Ukraine Lawmakers Pass Election Bills

KIEV, Ukraine -- Ukrainian lawmakers on Friday finished passing a series of bills needed to hold early parliamentary elections, a significant step toward resolving the country's political crisis that some had feared would spill over into violence.

President of Ukraine Viktor Yushchenko (R), meets with Prime Minister Viktor Yanukovich (L), and Secretary of the National Security and Defence Council Ivan Plyushch (C), in Kiev, Ukraine, Friday, June 1, 2007.

"We unblocked the way for elections," said Ksenia Lyapina, a lawmaker allied with President Viktor Yushchenko.

Under an agreement between Yushchenko and his rival, Prime Minister Viktor Yanukovych, the elections are to be held in the former Soviet republic Sept. 30.

Ukraine's political tensions amid a persistent power struggle soared after Yushchenko's April 2 order to dissolve parliament, which he said was necessary because Yanukovych's majority coalition was allegedly trying to usurp power.

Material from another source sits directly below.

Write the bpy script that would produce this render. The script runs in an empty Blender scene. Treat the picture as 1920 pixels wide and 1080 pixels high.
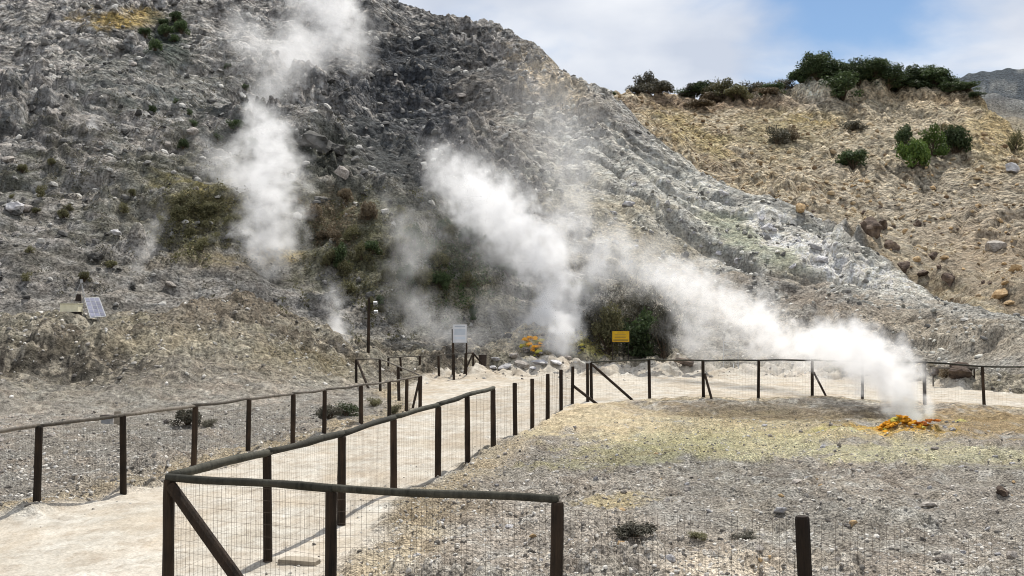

Yanukovych and his supporters refused to recognize the order, calling it unconstitutional.

The argument escalated sharply a week ago when the president fired prosecutor-general Svyatoslav Piskun, a member of Yanukovych's party, and the Interior Ministry, led by another Yanukovych ally, sent police to Piskun's office to prevent his eviction.

Yushchenko in turn claimed command of the Interior Ministry's troops and ordered some squads sent to the capital, raising concern that an armed confrontation between the factions would break out.

Tensions cooled when the president and premier on Sunday reached agreement on calling early elections, but that was followed by days of wrangling in parliament over the enabling legislation.

Although the legislation was finally adopted about an hour before the deadline set by Yushchenko, uncertainty remained about how long the current parliament would exist.

A Yanukovych ally, Oleksandr Peklushenko, said the legislature would continue to work.

But the parliament would be dissolved if 151 of its 450 members resign, and Yushchenko backers say 168 deputies are ready to do that.

The dispute has been closely watched in both the West and Russia.

The country of 47 million had long been within Moscow's sphere of influence, but Yushchenko aims to move it West and gain eventual membership in NATO and the European Union.

Yanukovych is seen as more oriented toward Russia.

Yushchenko and Yanukovych were bitter rivals in Ukraine's 2004 presidential election. Yanukovych was declared the winner of a fraud-riddled vote that sparked mass protests known as the Orange Revolution.

Yushchenko won a court-ordered repeat of the balloting, but Yanukovych returned to prominence last year when his party won the largest share of seats in parliament and he formed a majority coalition.